[Rows from a 3D scene dataset]
"""
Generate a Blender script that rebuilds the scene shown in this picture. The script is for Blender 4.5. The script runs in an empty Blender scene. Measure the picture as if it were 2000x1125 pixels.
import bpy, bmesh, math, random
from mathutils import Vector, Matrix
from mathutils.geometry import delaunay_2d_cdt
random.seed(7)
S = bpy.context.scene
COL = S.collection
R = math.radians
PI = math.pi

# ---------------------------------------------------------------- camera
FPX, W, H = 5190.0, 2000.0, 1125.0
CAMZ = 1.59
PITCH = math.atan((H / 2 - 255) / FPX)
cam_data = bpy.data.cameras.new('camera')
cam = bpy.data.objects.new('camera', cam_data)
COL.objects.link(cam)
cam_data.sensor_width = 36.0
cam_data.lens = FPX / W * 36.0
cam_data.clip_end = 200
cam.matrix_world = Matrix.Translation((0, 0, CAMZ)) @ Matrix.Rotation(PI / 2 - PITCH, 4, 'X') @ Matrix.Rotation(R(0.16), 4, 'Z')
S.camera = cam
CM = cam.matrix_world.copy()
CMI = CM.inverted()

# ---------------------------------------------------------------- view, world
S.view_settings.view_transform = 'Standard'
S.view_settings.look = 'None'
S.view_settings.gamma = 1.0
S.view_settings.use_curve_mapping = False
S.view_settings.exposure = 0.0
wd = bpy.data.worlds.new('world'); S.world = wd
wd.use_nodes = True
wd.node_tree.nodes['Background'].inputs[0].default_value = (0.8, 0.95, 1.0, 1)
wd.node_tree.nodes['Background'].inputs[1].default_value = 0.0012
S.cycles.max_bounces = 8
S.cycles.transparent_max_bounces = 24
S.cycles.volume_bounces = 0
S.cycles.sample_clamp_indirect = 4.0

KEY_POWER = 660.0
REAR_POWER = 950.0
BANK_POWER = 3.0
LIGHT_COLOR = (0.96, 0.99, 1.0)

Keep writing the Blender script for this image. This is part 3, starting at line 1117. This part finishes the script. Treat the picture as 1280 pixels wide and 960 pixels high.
"""
» **WHAT YOU NEED TO DO**
Type the material above out again, exactly.

» **TASK RESPONSE**
Generate a Blender script that rebuilds the scene shown in this picture. The script is for Blender 4.5. The script runs in an empty Blender scene. Measure the picture as if it were 2000x1125 pixels.
import bpy, bmesh, math, random
from mathutils import Vector, Matrix
from mathutils.geometry import delaunay_2d_cdt
random.seed(7)
S = bpy.context.scene
COL = S.collection
R = math.radians
PI = math.pi

# ---------------------------------------------------------------- camera
FPX, W, H = 5190.0, 2000.0, 1125.0
CAMZ = 1.59
PITCH = math.atan((H / 2 - 255) / FPX)
cam_data = bpy.data.cameras.new('camera')
cam = bpy.data.objects.new('camera', cam_data)
COL.objects.link(cam)
cam_data.sensor_width = 36.0
cam_data.lens = FPX / W * 36.0
cam_data.clip_end = 200
cam.matrix_world = Matrix.Translation((0, 0, CAMZ)) @ Matrix.Rotation(PI / 2 - PITCH, 4, 'X') @ Matrix.Rotation(R(0.16), 4, 'Z')
S.camera = cam
CM = cam.matrix_world.copy()
CMI = CM.inverted()

# ---------------------------------------------------------------- view, world
S.view_settings.view_transform = 'Standard'
S.view_settings.look = 'None'
S.view_settings.gamma = 1.0
S.view_settings.use_curve_mapping = False
S.view_settings.exposure = 0.0
wd = bpy.data.worlds.new('world'); S.world = wd
wd.use_nodes = True
wd.node_tree.nodes['Background'].inputs[0].default_value = (0.8, 0.95, 1.0, 1)
wd.node_tree.nodes['Background'].inputs[1].default_value = 0.0012
S.cycles.max_bounces = 8
S.cycles.transparent_max_bounces = 24
S.cycles.volume_bounces = 0
S.cycles.sample_clamp_indirect = 4.0

KEY_POWER = 660.0
REAR_POWER = 950.0
BANK_POWER = 3.0
LIGHT_COLOR = (0.96, 0.99, 1.0)

Keep writing the Blender script for this image. This is part 3, starting at line 1117. This part finishes the script. Treat the picture as 1280 pixels wide and 960 pixels high.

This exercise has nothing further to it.